Kant's argument in the first part of the Critique of Pure Reason attacks both questions, the question of spatio-temporal existents and the question of causality. His response is that the concept of space-occupying, temporally persisting substance and the concept of cause are 'a priori conditions for the possibility of experience'.

This was Kant's response to Hume's fork. Kant saw the possibility of a form of argumentation which is not logical but 'transcendental' (hence the rather cumbersome phrase 'transcendental deduction of the categories'). Transcendental argument takes as a datum the fact that we have 'experience' of some form or other, then inquires how this is possible. Again, it is a matter of some controversy whether transcendental argument, in Kant's hands, is just a more sophisticated application of logic.

Kant wrote the Critique of Pure Reason to defend metaphysics. However, he accepted the broader implications of Hume's fork that the traditional ambitions of metaphysics were too grandiose. This is in fact what Kant is referring to in the quotation which concludes your essay. Attempts to prove the existence of God (for example) using 'pure reason' can never succeed, Kant thought, and in the second part of the 'Critique' he proceeds to show in detail why. Whereas transcendental argument is tied to experience, in attempting to account for its possibility, pure reason attempts to cut loose from experience altogether and consequently finds itself in irresolvable contradictions.

In the light of this, it is worth asking, how Humean was Kant?
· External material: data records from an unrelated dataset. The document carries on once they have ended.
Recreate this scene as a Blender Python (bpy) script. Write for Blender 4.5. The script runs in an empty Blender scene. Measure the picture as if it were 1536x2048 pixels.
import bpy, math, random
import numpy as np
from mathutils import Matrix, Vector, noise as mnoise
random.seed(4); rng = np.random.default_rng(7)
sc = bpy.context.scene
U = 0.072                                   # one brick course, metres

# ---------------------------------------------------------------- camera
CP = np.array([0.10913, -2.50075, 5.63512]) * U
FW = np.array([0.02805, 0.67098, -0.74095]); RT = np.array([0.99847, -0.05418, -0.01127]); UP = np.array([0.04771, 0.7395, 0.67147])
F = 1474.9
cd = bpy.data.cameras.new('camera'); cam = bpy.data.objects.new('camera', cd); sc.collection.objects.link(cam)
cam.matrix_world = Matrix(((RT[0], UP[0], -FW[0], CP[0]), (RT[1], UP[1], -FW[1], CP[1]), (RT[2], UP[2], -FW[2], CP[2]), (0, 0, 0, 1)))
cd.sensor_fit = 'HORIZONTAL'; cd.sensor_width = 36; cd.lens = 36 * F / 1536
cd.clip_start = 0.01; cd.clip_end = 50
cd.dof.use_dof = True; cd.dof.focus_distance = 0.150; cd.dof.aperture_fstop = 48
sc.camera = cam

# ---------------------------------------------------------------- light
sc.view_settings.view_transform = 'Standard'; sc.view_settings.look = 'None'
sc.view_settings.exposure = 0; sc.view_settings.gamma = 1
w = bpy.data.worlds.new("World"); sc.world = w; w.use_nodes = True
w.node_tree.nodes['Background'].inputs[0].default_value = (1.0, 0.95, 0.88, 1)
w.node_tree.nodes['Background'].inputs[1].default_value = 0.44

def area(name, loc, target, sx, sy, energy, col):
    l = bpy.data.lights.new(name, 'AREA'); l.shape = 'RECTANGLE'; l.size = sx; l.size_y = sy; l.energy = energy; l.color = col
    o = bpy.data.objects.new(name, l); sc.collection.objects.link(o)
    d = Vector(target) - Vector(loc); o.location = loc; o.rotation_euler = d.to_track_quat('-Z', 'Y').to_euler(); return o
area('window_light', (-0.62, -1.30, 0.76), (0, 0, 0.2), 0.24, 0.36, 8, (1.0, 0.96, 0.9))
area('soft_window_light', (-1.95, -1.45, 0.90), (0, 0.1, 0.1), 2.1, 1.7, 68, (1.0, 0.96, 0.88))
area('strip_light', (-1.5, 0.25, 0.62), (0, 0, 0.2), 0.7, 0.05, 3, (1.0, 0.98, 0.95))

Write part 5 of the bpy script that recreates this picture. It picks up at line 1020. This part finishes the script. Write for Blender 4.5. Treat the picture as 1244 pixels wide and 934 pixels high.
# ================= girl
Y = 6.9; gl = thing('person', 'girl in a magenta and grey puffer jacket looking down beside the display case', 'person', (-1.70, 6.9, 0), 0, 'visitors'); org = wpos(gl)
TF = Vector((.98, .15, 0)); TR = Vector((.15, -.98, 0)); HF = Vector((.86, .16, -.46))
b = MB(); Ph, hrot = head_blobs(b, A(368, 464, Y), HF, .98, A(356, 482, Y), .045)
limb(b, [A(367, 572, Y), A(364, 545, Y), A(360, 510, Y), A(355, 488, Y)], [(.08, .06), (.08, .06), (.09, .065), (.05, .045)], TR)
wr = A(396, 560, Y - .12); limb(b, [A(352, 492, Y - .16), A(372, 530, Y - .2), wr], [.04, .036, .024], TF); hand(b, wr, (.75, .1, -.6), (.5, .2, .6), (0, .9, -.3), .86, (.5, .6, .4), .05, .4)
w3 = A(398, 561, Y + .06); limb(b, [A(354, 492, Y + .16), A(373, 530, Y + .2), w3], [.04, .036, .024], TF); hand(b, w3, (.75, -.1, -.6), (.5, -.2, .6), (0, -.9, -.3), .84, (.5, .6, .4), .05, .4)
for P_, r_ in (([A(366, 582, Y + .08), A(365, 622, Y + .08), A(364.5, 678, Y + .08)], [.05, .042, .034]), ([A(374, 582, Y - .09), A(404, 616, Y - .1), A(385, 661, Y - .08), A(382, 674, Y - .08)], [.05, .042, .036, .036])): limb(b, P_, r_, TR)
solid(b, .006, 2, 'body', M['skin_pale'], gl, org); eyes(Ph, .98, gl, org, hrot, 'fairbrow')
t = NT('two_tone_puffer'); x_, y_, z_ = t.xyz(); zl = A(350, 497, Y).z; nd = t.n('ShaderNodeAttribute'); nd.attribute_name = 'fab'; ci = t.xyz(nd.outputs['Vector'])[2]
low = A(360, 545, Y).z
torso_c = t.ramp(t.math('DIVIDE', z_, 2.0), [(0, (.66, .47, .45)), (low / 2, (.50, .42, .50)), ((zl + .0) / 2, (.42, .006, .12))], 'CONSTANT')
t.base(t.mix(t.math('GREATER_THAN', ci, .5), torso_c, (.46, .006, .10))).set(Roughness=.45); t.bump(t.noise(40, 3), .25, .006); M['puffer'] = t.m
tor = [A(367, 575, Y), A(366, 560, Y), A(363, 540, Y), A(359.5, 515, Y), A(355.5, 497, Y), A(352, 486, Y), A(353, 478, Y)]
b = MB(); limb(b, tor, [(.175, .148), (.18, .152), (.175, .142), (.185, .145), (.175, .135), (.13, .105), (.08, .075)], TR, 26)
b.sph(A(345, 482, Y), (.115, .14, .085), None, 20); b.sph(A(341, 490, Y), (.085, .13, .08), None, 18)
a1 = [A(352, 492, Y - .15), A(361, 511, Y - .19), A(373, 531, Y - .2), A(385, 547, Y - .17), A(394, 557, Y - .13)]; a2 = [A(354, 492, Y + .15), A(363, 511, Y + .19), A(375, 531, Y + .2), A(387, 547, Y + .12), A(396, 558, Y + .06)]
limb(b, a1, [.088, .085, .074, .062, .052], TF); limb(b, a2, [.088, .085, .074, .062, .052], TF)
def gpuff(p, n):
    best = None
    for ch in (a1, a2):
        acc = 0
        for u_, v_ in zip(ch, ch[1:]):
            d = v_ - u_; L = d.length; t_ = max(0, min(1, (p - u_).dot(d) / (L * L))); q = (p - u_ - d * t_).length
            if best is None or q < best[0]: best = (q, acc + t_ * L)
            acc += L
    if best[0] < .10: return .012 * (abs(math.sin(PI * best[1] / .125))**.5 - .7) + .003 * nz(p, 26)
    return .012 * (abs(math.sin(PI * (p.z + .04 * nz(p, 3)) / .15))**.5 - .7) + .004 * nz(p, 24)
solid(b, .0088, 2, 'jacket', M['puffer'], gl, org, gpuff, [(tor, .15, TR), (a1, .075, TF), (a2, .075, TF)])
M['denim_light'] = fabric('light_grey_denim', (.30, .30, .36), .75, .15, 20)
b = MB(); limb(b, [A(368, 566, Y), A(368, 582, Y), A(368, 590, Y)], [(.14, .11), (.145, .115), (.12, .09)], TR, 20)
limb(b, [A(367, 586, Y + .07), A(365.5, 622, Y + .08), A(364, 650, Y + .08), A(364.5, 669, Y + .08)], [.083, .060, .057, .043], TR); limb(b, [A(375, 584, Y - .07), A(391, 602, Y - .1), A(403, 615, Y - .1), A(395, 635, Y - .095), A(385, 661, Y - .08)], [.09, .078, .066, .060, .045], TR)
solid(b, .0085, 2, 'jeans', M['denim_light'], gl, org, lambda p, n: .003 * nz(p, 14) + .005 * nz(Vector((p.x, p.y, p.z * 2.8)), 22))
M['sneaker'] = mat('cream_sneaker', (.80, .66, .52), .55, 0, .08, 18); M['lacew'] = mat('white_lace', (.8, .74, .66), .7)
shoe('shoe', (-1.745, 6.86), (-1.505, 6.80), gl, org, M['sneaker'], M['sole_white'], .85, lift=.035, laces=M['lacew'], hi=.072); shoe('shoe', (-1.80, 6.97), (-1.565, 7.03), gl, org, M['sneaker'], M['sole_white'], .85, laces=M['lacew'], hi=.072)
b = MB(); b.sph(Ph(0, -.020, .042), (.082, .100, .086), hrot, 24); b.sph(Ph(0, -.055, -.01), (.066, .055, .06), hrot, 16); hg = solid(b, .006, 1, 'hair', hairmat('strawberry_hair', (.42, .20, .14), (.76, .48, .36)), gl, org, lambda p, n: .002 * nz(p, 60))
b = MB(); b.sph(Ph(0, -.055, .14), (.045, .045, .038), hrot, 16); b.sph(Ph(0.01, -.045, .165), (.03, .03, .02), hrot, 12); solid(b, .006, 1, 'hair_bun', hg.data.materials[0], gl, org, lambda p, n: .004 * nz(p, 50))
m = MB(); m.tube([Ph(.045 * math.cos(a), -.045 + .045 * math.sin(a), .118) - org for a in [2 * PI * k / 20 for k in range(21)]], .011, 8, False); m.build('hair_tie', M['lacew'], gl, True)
Hume worked up quite a sophisticated theory of the human faculty of imagination which on the basis of perceptual data creates a world of 'fictions'. Kant uses his transcendental argument to establish the existence of an external world of objects in space -- but then qualifies this claim drastically admitting that these objects are mere 'phenomena' and human beings can have no knowledge of how things are 'in themselves'. -- You may wonder whether there is that much to choose between Kantian 'phenomena' and Humean 'fictions'.